== Supplied data

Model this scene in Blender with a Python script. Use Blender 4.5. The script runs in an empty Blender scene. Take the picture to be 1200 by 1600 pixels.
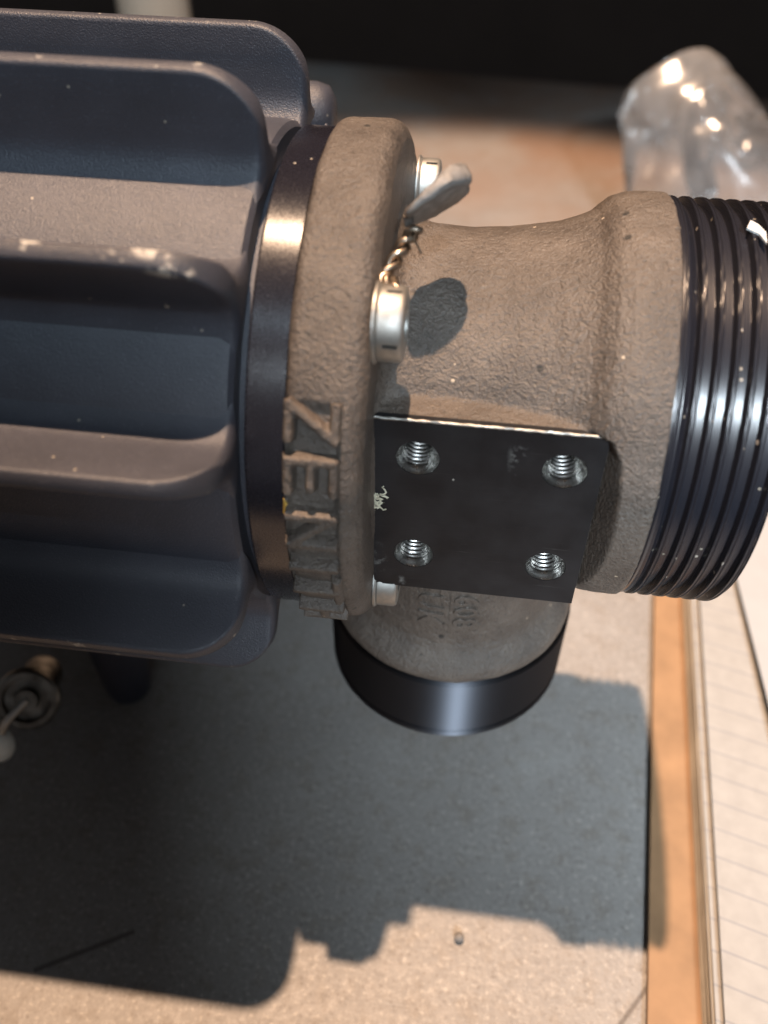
import bpy, bmesh, math, random
from mathutils import Vector, Matrix, noise
R = math.radians
S = 0.01                      # all shapes below are written in centimetres
HZ = 10.4                     # height of the main axis above the bench (cm)
scene = bpy.context.scene
COL = scene.collection
random.seed(4)

# ------------------------------------------------------------------ camera
cam_d = bpy.data.cameras.new('camera'); cam = bpy.data.objects.new('camera', cam_d); COL.objects.link(cam)
scene.camera = cam
def cam_matrix(px, py, pz, yaw, pitch, roll):
    f = Vector((math.sin(yaw)*math.cos(pitch), math.cos(yaw)*math.cos(pitch), -math.sin(pitch)))
    r = f.cross(Vector((0, 0, 1))).normalized(); u = r.cross(f)
    c, s = math.cos(roll), math.sin(roll)
    r2 = c*r + s*u; u2 = -s*r + c*u
    m = Matrix((r2, u2, -f)).transposed().to_4x4()
    m.translation = Vector((px, py, pz))*S
    return m
cam.matrix_world = cam_matrix(1.482, -11.979, 8.817+HZ, -0.122, 0.779, 0.011)
cam_d.sensor_fit = 'VERTICAL'; cam_d.sensor_height = 24; cam_d.lens = 24*1400/1600
cam_d.clip_start = 0.005; cam_d.clip_end = 20
cam_d.dof.use_dof = True; cam_d.dof.focus_distance = 0.137; cam_d.dof.aperture_fstop = 21/2.3
cam_d.dof.aperture_blades = 0

# ------------------------------------------------------------------ world, lamps, exposure
w = bpy.data.worlds.new('World'); scene.world = w; w.use_nodes = True
w.node_tree.nodes['Background'].inputs[0].default_value = (0.86, 0.87, 0.92, 1)
w.node_tree.nodes['Background'].inputs[1].default_value = 0.105
def aim(o, src, dst):
    o.location = Vector(src)*S
    o.rotation_euler = (Vector(dst)-Vector(src)).to_track_quat('-Z', 'Y').to_euler()
def spot(name, src, dst, power, col, half, blend, rad):
    d = bpy.data.lights.new(name, 'SPOT'); o = bpy.data.objects.new(name, d); COL.objects.link(o)
    d.energy = power; d.color = col; d.spot_size = R(2*half); d.spot_blend = blend; d.shadow_soft_size = rad*S
    aim(o, src, dst); return o
def area(name, src, dst, power, col, sx, sy):
    d = bpy.data.lights.new(name, 'AREA'); o = bpy.data.objects.new(name, d); COL.objects.link(o)
    d.energy = power; d.color = col; d.shape = 'RECTANGLE'; d.size = sx*S; d.size_y = sy*S
    aim(o, src, dst); return o
spot('bench_lamp', (-7, 18.5, 160), (1, 9, 0), 222, (1.0, 0.675, 0.45), 10.6, 0.25, 1.4)
COOL = (0.64, 0.84, 1.0)
def cool_spot(name, src, a, b, rad, power, blend, size, COOL=COOL):
    src = Vector(src); T = Vector((0, 0, HZ)); f = (T-src); D = f.length; f.normalize()
    r = f.cross(Vector((0, 0, 1))).normalized(); u = r.cross(f)
    spot(name, src, T+r*a+u*b, power, COOL, math.degrees(math.atan(rad/D)), blend, size)
cool_spot('cool_fill_barrel', (18, -62, 105), -4, 13, 13.7, 28, .10, 3)  # half of one cool front light; cone edge stands in for a phone's shadow
cool_spot('cool_fill_port', (25, -85, 70), 13.2, -6, 13.9, 92, .13, 6, (0.78, 0.90, 1.0))  # added second spot, cone shaped to keep the left of the bench dark
scene.view_settings.view_transform = 'Standard'; scene.view_settings.look = 'None'
scene.view_settings.exposure = 0; scene.view_settings.gamma = 1
scene.cycles.max_bounces = 8

# ------------------------------------------------------------------ helpers
def tag(o, label=None, cat=None, group=None, kind=None):
    if label: o['label'] = label
    if cat: o['category'] = cat
    if group: o['group'] = group
    if kind: o['kind'] = kind
    return o
def link(name, me, mat, parent=None):
    o = bpy.data.objects.new(name, me); COL.objects.link(o)
    if mat and not me.materials: me.materials.append(mat)
    if parent: o.parent = parent
    return o
def empty(name, loc, label, cat, group=None):
    o = bpy.data.objects.new(name, None); COL.objects.link(o)
    o.location = Vector(loc)*S; o.empty_display_size = 0.01
    return tag(o, label, cat, group)
def mesh(name, bm, smooth=35):
    bmesh.ops.recalc_face_normals(bm, faces=bm.faces)
    for v in bm.verts: v.co *= S
    me = bpy.data.meshes.new(name); bm.to_mesh(me); bm.free()
    if smooth:
        me.shade_smooth(); me.set_sharp_from_angle(angle=R(smooth))
    return me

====

__What you are asked to do__:
Write out nothing but the lines from the start of the data through the line with "random.seed(4)". Leave out the pictures.

__Solution for this problem__:
Model this scene in Blender with a Python script. Use Blender 4.5. The script runs in an empty Blender scene. Take the picture to be 1200 by 1600 pixels.
import bpy, bmesh, math, random
from mathutils import Vector, Matrix, noise
R = math.radians
S = 0.01                      # all shapes below are written in centimetres
HZ = 10.4                     # height of the main axis above the bench (cm)
scene = bpy.context.scene
COL = scene.collection
random.seed(4)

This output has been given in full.